The fact that enterprises are now hugely more exposed to such threats through a tsunami of new vulnerabilities appearing every month, and through a proliferation of new cloud services and applications, makes the bad guys’ job even easier. That they have to secure these increasingly complex physical-virtual-cloud environments with minimal budget is just the icing on the cake.
Yet the stakes are higher than ever. The average cost of a data breach stood at $3.5m last year, up 15% on 2013. The repercussions are vast: loss of brand and shareholder value, damage to customer loyalty, legal costs, financial penalties and remediation and clean-up costs, to name but a few. Target claimed in Q2 2014 alone that losses related to its massive breach totaled $148m. Sony Pictures’ losses are almost unquantifiable, given that now a huge treasure trove of valuable IP and internal emails have been made publicly available by Wikileaks.
A losing battle?
Given the size, scale and sheer organization of the cybercrime underground – notwithstanding the threat from state-sponsored attackers targeting your IP or hacktivists looking to take you down – it’s not surprising that the security industry is constantly on the back foot. Its adversaries are more agile, and have the element of surprise and the cloak of anonymity on their side.
Slowly the security industry has adapted – building new solutions which moved away from the old static AV signature-based paradigm. First it developed heuristics detection – which spotted malware based on characteristics in its code – and behavioral-based techniques. There’s also been a shift to cloud-based threat prevention systems which stop or block threats before they hit the network.
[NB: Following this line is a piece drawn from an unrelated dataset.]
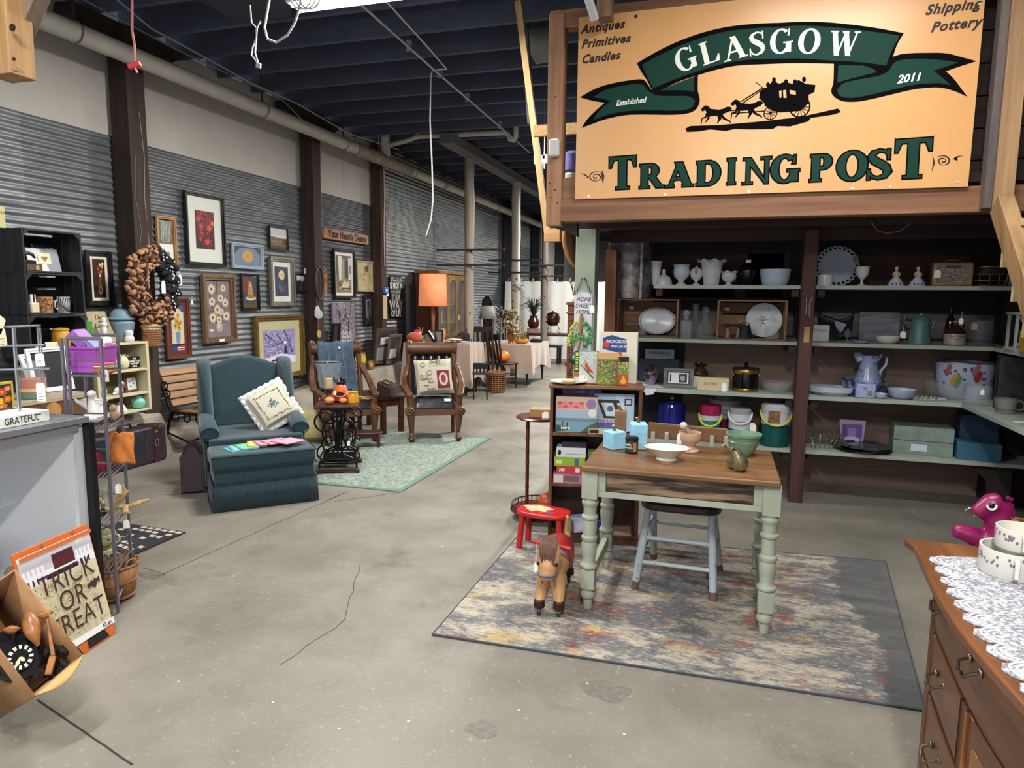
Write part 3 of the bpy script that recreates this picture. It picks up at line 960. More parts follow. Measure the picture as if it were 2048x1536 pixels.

The new generation of tools pioneered by the likes of FireEye is designed to stop those all-important zero-day threats often used in targeted attacks – that is, those which exploit as-yet-unseen flaws. Sandboxing executes an unknown threat in a virtual environment in near-realtime to see if it’s dangerous or not. Security vendors have also been developing tools which leverage big data analysis of customer data and threats in the wild to identify and correlate new malware. Such is the sheer volume of threats that these companies need vast data centers and computing power to even stay on a par with the cybercriminals.
Traditional infosec is broken
Yet after all that investment … software security vendors still admit that the best security stance for a CSO today is to accept he or she has already been breached. If a hacker is determined enough they will get into your organization. The best the industry can do is to provide systems which try to spot as soon as possible when this has happened, to minimize the risk of data loss.
So, I say today that security as we know it is broken. We need to find a new way, and that way requires us to look at hardware-based solutions.
If you don’t believe me, take a look at the below and answer truthfully….
Did You Know?
- Your PC/mobile device can be compromised just by visiting a malicious webpage?
- Targeted attacks go undetected for months or even years. The recently discovered Equation Group had been operating for at least 14 years under cover.
- Around 4% of malicious messages are clicked on, irrespective of volume. Every organization can be phished/breached.
- Just opening a malicious PDF or Word attachment could lead to a covert, multi-year data breach?
- 5,435 new vulnerabilities were discovered in 3,870 products from 500 vendors in 2014. That’s an increase of 18% over 2013 and up 55% from five years ago.
- Apple products are not immune. Its latest iOS update patched a staggering 39 vulnerabilities.
- Nearly one million new pieces of mobile malware were discovered last year – that’s a jump of almost 400%.
- There were 200,000 new malware strains discovered every day in 2014.
- The pace of malware creation is increasing all the time: the volume of malware found last year accounts for one third of all malware ever written.